Love in the Time of Science was recorded for a major label in England, and Torrini is the first to admit that the result was a "record that was very confused. You’re doing a first record in a foreign country, and you’re entering a business that’s completely unknown to you, and everybody seems to have a say about everything. You don’t really know how it all works. It takes time to find the people you’re gonna be with for a long time."

For Fisherman’s Woman, she found that person in Dan Carey, the Brixton-based songwriter/producer she wrote "Slow" with. (His professional name is Mr. Dan.) "When I met Dan, I just said to him that I didn’t want any violence or any electronics on this record. I just wanted to write with one guitar or piano and not produce at the same time. That was what I was used to doing instead of just focusing on the songs and letting them be in charge of where they want to go."
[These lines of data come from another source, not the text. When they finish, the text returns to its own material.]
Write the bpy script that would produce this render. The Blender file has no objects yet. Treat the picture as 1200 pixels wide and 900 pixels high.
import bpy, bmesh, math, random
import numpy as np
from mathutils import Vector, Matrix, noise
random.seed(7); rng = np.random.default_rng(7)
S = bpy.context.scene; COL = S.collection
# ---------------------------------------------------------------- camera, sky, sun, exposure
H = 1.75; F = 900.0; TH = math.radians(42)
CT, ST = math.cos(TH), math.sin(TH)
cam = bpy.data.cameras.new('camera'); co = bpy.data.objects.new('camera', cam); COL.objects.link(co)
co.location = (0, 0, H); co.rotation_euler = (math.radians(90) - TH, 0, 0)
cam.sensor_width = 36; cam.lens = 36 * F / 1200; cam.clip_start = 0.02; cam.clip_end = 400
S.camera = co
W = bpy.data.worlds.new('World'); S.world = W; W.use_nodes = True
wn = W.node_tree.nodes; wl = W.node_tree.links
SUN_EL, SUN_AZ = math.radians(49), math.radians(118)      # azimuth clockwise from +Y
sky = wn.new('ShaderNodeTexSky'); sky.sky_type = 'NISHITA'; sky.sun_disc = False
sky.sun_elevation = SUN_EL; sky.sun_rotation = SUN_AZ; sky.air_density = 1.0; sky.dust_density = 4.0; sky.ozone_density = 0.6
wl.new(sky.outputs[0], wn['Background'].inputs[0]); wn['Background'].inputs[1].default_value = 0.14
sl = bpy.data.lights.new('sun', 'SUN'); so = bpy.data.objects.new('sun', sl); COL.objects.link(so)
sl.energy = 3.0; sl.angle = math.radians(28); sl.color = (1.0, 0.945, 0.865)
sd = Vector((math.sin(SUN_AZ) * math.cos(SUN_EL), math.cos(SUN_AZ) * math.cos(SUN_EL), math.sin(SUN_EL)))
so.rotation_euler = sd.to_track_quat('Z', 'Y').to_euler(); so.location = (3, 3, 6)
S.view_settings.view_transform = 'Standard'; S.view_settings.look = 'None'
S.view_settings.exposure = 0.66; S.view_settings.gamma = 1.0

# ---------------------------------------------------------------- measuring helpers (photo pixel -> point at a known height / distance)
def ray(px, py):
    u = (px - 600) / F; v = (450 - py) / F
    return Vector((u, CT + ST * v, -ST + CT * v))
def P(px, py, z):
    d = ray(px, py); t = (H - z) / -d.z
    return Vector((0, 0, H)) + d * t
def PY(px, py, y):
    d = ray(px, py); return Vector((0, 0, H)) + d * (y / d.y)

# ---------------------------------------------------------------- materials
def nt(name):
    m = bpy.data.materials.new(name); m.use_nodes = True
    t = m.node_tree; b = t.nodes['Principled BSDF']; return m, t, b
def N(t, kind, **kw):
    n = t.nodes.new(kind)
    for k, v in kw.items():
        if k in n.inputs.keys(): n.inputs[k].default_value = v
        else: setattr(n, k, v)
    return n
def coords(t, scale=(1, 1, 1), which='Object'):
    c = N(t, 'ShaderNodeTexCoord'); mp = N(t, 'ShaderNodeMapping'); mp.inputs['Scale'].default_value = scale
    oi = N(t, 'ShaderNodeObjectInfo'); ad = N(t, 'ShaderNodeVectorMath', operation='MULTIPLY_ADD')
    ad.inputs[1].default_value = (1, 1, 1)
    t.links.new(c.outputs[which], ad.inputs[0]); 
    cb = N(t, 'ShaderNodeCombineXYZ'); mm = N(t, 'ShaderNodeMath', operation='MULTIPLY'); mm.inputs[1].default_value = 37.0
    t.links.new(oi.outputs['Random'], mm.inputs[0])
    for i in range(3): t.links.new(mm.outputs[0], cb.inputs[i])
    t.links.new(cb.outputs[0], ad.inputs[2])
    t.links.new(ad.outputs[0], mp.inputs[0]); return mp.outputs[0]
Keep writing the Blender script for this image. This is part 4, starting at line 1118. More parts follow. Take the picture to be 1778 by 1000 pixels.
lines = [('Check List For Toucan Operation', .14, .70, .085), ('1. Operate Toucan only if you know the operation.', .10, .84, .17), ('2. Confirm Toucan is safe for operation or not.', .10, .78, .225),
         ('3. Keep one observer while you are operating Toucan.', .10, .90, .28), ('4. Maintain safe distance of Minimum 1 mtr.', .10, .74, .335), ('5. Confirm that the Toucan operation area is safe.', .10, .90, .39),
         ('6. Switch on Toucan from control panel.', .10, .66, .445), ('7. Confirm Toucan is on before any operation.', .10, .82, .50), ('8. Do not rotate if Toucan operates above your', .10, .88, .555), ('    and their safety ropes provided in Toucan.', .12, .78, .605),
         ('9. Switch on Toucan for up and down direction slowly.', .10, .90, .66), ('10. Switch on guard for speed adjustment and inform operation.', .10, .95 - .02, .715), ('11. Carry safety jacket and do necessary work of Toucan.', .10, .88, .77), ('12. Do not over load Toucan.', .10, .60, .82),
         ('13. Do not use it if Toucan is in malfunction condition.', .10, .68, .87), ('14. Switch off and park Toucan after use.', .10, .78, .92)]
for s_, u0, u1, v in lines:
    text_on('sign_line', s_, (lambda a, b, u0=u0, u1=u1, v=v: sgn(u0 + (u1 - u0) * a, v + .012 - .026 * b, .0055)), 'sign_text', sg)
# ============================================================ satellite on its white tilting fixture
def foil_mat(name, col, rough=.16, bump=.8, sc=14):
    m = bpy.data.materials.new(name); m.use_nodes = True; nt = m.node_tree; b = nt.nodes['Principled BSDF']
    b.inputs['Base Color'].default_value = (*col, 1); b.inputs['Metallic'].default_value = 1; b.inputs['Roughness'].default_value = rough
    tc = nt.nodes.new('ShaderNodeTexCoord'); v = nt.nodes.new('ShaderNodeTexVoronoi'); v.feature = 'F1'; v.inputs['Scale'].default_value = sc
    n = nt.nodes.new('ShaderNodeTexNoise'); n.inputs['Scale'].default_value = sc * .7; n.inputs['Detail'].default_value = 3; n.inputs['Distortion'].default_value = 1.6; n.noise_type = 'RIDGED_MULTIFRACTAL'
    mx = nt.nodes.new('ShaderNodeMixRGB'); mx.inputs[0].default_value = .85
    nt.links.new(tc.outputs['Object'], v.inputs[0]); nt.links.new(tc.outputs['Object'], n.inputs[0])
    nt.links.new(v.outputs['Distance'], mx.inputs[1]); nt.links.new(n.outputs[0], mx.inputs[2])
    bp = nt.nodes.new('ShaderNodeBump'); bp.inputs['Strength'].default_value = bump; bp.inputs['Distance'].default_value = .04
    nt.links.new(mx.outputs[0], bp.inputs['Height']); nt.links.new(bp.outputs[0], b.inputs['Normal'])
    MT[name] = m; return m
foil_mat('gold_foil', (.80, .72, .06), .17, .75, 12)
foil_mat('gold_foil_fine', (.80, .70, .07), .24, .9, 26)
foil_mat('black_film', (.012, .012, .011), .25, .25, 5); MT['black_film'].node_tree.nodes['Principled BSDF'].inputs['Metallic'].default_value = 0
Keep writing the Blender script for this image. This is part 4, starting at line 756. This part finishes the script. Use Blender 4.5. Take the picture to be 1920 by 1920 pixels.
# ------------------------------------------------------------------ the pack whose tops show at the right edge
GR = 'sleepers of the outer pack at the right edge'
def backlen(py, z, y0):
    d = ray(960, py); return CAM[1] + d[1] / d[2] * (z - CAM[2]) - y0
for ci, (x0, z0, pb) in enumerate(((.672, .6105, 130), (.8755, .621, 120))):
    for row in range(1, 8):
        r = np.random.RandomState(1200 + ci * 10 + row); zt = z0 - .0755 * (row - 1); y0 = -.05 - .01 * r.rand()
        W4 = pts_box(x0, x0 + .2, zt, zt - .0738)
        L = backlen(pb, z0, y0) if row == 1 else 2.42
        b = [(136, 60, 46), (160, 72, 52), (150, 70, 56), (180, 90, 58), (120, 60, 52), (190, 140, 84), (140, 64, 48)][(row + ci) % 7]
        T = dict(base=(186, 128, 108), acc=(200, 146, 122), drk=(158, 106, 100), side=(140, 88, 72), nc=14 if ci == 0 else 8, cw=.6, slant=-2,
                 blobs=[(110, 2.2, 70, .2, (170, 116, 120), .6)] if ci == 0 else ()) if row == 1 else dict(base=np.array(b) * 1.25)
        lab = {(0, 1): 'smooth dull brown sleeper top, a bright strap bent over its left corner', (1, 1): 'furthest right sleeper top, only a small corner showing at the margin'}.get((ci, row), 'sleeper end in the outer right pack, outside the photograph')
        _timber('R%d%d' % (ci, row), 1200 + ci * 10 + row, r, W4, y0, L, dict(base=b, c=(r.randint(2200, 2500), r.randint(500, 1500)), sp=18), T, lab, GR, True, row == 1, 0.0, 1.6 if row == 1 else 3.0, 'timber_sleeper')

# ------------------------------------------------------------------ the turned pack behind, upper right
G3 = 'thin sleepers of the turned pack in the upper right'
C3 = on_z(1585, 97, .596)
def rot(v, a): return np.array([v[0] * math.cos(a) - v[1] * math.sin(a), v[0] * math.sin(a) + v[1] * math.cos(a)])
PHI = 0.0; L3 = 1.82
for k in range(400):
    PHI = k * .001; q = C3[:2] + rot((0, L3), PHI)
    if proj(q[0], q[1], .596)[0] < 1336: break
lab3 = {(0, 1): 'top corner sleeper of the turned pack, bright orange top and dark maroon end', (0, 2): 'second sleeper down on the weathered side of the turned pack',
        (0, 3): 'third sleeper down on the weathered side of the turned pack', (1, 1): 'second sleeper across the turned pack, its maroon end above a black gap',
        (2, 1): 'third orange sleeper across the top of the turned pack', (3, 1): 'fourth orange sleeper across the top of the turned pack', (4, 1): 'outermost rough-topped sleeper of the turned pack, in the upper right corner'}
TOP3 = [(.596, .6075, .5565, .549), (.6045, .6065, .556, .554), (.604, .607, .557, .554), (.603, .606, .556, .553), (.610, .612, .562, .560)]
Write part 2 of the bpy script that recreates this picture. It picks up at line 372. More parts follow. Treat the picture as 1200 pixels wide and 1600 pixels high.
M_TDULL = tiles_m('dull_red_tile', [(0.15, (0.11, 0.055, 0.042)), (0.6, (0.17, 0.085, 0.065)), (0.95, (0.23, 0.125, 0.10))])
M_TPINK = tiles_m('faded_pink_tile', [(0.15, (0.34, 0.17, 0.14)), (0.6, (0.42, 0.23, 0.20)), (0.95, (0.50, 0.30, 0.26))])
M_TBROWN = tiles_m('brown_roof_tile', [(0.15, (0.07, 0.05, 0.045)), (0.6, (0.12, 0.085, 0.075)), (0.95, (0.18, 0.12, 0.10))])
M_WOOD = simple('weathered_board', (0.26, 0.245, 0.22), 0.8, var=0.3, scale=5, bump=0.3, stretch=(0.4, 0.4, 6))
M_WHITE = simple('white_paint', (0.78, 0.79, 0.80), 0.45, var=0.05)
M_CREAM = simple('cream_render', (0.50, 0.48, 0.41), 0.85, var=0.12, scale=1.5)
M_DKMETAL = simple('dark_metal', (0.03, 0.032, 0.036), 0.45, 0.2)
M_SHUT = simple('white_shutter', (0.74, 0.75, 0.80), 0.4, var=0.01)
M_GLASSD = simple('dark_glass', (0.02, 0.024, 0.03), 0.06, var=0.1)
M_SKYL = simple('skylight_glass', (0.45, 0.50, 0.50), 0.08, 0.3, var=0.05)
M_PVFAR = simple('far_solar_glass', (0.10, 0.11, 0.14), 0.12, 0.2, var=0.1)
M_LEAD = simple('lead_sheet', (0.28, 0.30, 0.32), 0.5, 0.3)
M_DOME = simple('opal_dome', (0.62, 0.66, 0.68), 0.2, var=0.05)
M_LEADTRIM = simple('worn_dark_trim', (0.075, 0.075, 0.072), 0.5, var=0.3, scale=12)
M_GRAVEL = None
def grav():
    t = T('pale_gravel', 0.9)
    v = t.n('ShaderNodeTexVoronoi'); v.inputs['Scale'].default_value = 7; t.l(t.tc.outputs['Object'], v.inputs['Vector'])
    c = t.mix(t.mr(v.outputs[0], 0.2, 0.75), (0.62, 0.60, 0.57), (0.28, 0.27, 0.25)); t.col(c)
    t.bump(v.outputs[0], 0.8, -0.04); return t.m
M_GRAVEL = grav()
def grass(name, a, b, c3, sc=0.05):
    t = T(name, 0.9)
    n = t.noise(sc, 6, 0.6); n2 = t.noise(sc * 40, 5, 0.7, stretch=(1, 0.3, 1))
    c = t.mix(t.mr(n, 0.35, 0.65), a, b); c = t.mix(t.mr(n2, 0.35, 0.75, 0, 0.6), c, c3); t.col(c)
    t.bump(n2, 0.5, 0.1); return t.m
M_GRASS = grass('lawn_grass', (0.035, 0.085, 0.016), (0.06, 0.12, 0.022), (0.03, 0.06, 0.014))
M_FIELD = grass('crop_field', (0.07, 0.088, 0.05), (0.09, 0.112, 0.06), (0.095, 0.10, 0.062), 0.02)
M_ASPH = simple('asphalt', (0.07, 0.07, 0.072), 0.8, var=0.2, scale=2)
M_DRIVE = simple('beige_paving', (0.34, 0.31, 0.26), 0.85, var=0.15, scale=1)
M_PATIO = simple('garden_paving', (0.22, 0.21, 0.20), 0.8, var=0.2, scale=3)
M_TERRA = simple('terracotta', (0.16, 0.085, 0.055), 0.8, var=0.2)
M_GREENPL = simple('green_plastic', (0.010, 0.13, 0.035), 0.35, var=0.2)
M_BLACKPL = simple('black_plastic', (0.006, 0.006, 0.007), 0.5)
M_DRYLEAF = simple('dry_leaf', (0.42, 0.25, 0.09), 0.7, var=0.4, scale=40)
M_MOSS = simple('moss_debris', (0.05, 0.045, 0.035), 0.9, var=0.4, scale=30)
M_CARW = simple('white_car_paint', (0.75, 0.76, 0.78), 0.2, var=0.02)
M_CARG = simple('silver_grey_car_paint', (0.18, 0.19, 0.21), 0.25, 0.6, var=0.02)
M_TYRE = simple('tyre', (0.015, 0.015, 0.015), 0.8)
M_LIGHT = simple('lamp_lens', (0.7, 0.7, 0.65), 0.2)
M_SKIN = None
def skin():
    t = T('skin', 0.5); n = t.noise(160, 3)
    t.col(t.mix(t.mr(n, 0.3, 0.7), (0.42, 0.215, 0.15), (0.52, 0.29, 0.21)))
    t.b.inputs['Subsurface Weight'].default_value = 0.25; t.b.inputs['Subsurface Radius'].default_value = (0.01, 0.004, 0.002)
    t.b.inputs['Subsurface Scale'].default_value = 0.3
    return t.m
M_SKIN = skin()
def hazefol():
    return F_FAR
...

She acknowledges that the writing process, which took place at Carey’s studio, was "really difficult," in part because "Dan refuses to come near the melodies and the lyrics. I’m like, ‘Help me!’ And he’s like, ‘Nope.’ " But she describes the recording process as much more relaxed. "We never wrote if we didn’t feel like it. It had to come naturally. We just had long lunches and bottles of wine here and there and a lot of laughing fits and stupidity."

The flip side to the album’s departure from Love in the Time of Science is its well-timed embrace of the sort of organic acoustic sounds currently wooing NPR listeners and Starbucks customers nationwide — artists like Norah Jones, Feist, and Keren Ann. Is another round of burdensome comparisons in store?

She doesn’t seem worried; she doesn’t even seem aware. "I can have months without any music," she laughs, gently deflecting the idea that she was inspired by any of the women with whose work Fisherman’s Woman has been compared — Jolie Holland and A Girl Called Eddy, for two. "My mum always makes fun of me, because I’m quite silent. I quite like a lot of silence."